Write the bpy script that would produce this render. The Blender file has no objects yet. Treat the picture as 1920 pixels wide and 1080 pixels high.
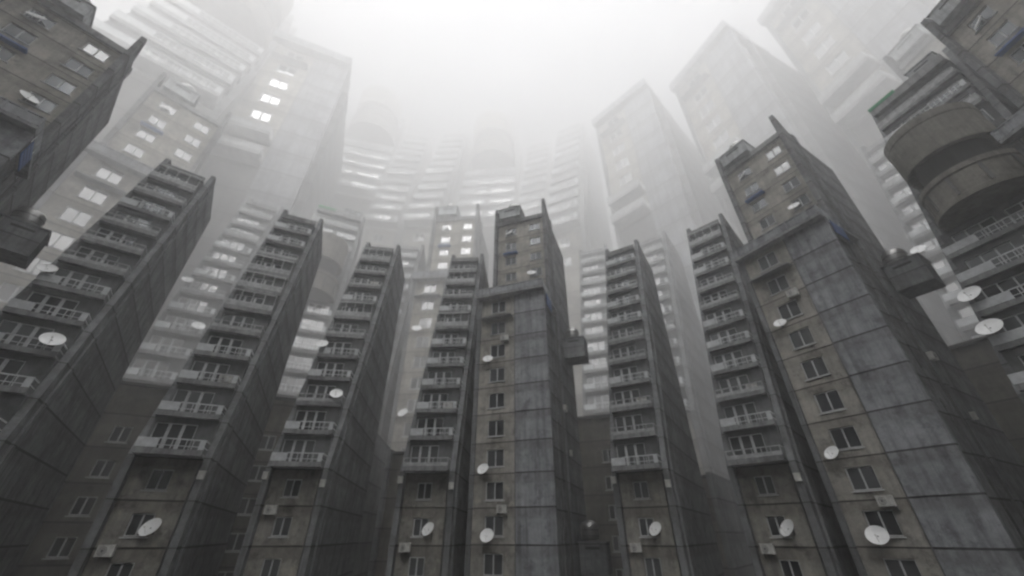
import bpy, math, random
random.seed(7)
R = math.radians
S = bpy.context.scene
COL = S.collection

# ------------------------------------------------------------------ tunables
ZC = 10.0            # height of the eye above the ground
LAM2 = 3.0           # size of the second ring of towers against the first
LAM3 = 7.7           # size of the far window towers
LAM4 = 8.4           # size of the far balcony towers
LAM5 = 9.0           # size of the far drum towers
HAZE = 0.0035

# ------------------------------------------------------------------ mesh helper
class MB:
    def __init__(s): s.v = []; s.f = []
    def quad(s, a, b, c, d):
        n = len(s.v); s.v += [a, b, c, d]; s.f.append((n, n+1, n+2, n+3)); return s
    def box(s, x0, x1, y0, y1, z0, z1):
        n = len(s.v)
        s.v += [(x0,y0,z0),(x1,y0,z0),(x1,y1,z0),(x0,y1,z0),(x0,y0,z1),(x1,y0,z1),(x1,y1,z1),(x0,y1,z1)]
        for q in ((0,3,2,1),(4,5,6,7),(0,1,5,4),(1,2,6,5),(2,3,7,6),(3,0,4,7)): s.f.append(tuple(n+i for i in q))
        return s
    def prism(s, poly, x0, x1):
        """polygon in (y, z) swept along x"""
        n = len(s.v); k = len(poly)
        s.v += [(x0,y,z) for y,z in poly] + [(x1,y,z) for y,z in poly]
        s.f.append(tuple(n+i for i in range(k))); s.f.append(tuple(n+k+i for i in reversed(range(k))))
        for i in range(k):
            j = (i+1) % k; s.f.append((n+i, n+k+i, n+k+j, n+j))
        return s
    def tube(s, a, b, r, n=8, r2=None, cap=True):
        r2 = r if r2 is None else r2
        ax = [b[i]-a[i] for i in range(3)]; L = math.sqrt(sum(q*q for q in ax)) or 1e-6; ax = [q/L for q in ax]
        ref = (0,0,1) if abs(ax[2]) < .9 else (1,0,0)
        u = (ax[1]*ref[2]-ax[2]*ref[1], ax[2]*ref[0]-ax[0]*ref[2], ax[0]*ref[1]-ax[1]*ref[0])
        l = math.sqrt(sum(q*q for q in u)); u = [q/l for q in u]
        w = (ax[1]*u[2]-ax[2]*u[1], ax[2]*u[0]-ax[0]*u[2], ax[0]*u[1]-ax[1]*u[0])
        k = len(s.v)
        for P, rr in ((a, r), (b, r2)):
            for i in range(n):
                t = 2*math.pi*i/n; c, d = math.cos(t)*rr, math.sin(t)*rr
                s.v.append(tuple(P[j]+u[j]*c+w[j]*d for j in range(3)))
        for i in range(n):
            j = (i+1) % n; s.f.append((k+i, k+j, k+n+j, k+n+i))
        if cap:
            s.f.append(tuple(k+i for i in reversed(range(n)))); s.f.append(tuple(k+n+i for i in range(n)))
        return s
    def lathe(s, prof, cx=0, cy=0, n=40, close=False):
        """profile of (radius, z) turned about a vertical axis"""
        k = len(s.v); m = len(prof)
        for i in range(n):
            t = 2*math.pi*i/n
            for r, z in prof: s.v.append((cx+r*math.cos(t), cy+r*math.sin(t), z))
        for i in range(n):
            j = (i+1) % n
            for q in range(m if close else m-1):
                q2 = (q+1) % m
                s.f.append((k+i*m+q, k+j*m+q, k+j*m+q2, k+i*m+q2))
        return s
    def wall(s, x0, x1, z0, z1, y, holes, deep=.28):
        """a wall facing -y with real openings (x0,x1,z0,z1) and reveals"""
        xs = sorted({x0, x1, *[h[0] for h in holes], *[h[1] for h in holes]})
        zs = sorted({z0, z1, *[h[2] for h in holes], *[h[3] for h in holes]})
        for i in range(len(xs)-1):
            for j in range(len(zs)-1):
                mx, mz = (xs[i]+xs[i+1])/2, (zs[j]+zs[j+1])/2
                if any(h[0] < mx < h[1] and h[2] < mz < h[3] for h in holes): continue
                s.quad((xs[i],y,zs[j]), (xs[i+1],y,zs[j]), (xs[i+1],y,zs[j+1]), (xs[i],y,zs[j+1]))
        for a, b, c, d in holes:
            e = y+deep
            s.quad((a,y,c),(a,e,c),(b,e,c),(b,y,c)); s.quad((a,y,d),(b,y,d),(b,e,d),(a,e,d))
            s.quad((a,y,c),(a,y,d),(a,e,d),(a,e,c)); s.quad((b,y,c),(b,e,c),(b,e,d),(b,y,d))
        return s
    def build(s, name, mat, parent=None, smooth=False):
        me = bpy.data.meshes.new(name); me.from_pydata(s.v, [], s.f); me.materials.append(mat); me.validate(); me.update()
        if smooth:
            for p in me.polygons: p.use_smooth = True
        o = bpy.data.objects.new(name, me); COL.objects.link(o)
        if parent: o.parent = parent
        return o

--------

Directive: Return only the lines running from the top of the data to the line that holds "HAZE = 0.0035". Include both of those lines, but skip the pictures.

Output:
Write the bpy script that would produce this render. The Blender file has no objects yet. Treat the picture as 1920 pixels wide and 1080 pixels high.
import bpy, math, random
random.seed(7)
R = math.radians
S = bpy.context.scene
COL = S.collection

# ------------------------------------------------------------------ tunables
ZC = 10.0            # height of the eye above the ground
LAM2 = 3.0           # size of the second ring of towers against the first
LAM3 = 7.7           # size of the far window towers
LAM4 = 8.4           # size of the far balcony towers
LAM5 = 9.0           # size of the far drum towers
HAZE = 0.0035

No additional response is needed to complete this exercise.